9. Debate: The Second Anniversary of the EU Referendum

Part of the debate – in the Senedd at 6:21 pm on 19 June 2018.

Alert me about debates like this

Photo of Mick Antoniw Mick Antoniw Labour 6:21, 19 June 2018

I don't intend to go over a lot of the statistics and the ground that we continually debate in this Chamber. So, there are two areas I wanted to focus on. One is what I call the 'conspiracy of incompetence', which I believe has taken over the Government, and the other is a more serious point in respect of the undermining of parliamentary democracy. In July 2016, David Davis said that, within two years, the UK could negotiate a free-trade area massively larger than the EU. And he was followed by Liam Fox in July 2017, who said—the International Trade Secretary said that negotiating a new British trade deal with the EU would be one of the easiest in history. 

We get to a stage now where the only things we seem to have agreed is that there's a £39 billion divorce bill, Northern Ireland is going to be in chaos, and the biggest danger that we face is absolutely no deal, and you wonder how we can get to a situation where a Government is bringing us so close to a dangerous no-deal situation. You can almost put it down to a conspiracy of incompetence, where you can almost see the hardline Brexiteers saying, 'The more incompetent we can be, the more likely we're going to get what we actually want to achieve.' That might sound as though that's really a bit of speculation, but then you have to actually listen to the actual words that came from Boris Johnson, one of the senior players in this, the Foreign Secretary. These are the actual words from Boris Johnson. Here we go:

'You've got to face the fact there may now be a meltdown. Okay? I don't want anybody to panic during the meltdown. No panic. Pro bono publico, no bloody panic. It's going to be all right in the end.'

And then he followed it on by saying,

'I am increasingly admiring of Donald Trump. I have become more and more convinced that there is method in his madness. Imagine Trump doing Brexit'.

This is from our Foreign Secretary. Well, the reality is that we don't need Donald Trump, because we've got our own Trump trio of Theresa May, David Davis and Boris Johnson. When I was reading this, I saw a tweet that came through that said that even Baldrick had a plan. [Laughter.]

Coming on to the point of undermining parliamentary democracy, the whole article 50 case was actually about the UK Government wanting to bypass Parliament, diminishing the actual role of Parliament. Even the EU (Withdrawal) Bill in the format it came in to us was about Government bypassing Parliament through the creation of Henry VIII powers and centralising Government. Of course, the Grieve amendment, which is coming up tomorrow, is again an extremely important matter, because this is about the fundamentals of giving Parliament a voice, and one would have suspected that the whole purpose of the Brexit referendum, as we were told, was about actually restoring parliamentary democracy.

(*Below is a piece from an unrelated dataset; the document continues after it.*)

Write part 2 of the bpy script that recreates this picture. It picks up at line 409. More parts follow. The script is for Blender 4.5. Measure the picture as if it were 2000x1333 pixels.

Lord Hailsham in the House of Lords said the Government's offer 

'not only fails to deliver the promised meaningful vote...but is far worse...as the Government are seeking to make the promised meaningful vote impossible...It deliberately removes the possibility'.

And we see the response to this in the papers is that people who speak in such ways of talking about supporting parliamentary democracy are called 'traitors'. They're called 'enemies of the people'. We risk, I believe, a collapse of parliamentary democracy if the Grieve amendment or some subsequent amendment is not approved that gives Parliament a voice. And it is a total irony, isn't it, that we could end up with a situation where, as a result of the loss of parliamentary sovereignty, we risk having fewer powers in Parliament than if we'd remained in the European Union? There is, in my view, a significant threat to the rule of law. There is an undermining of parliamentary democracy. I believe the only way out of this is that we actually need a general election. We need a Government that actually has a new mandate, because at the moment all we actually have is a Government whose sole motivation, whose sole rationale for existence, is self-preservation, and that is not putting the interests of the nation first.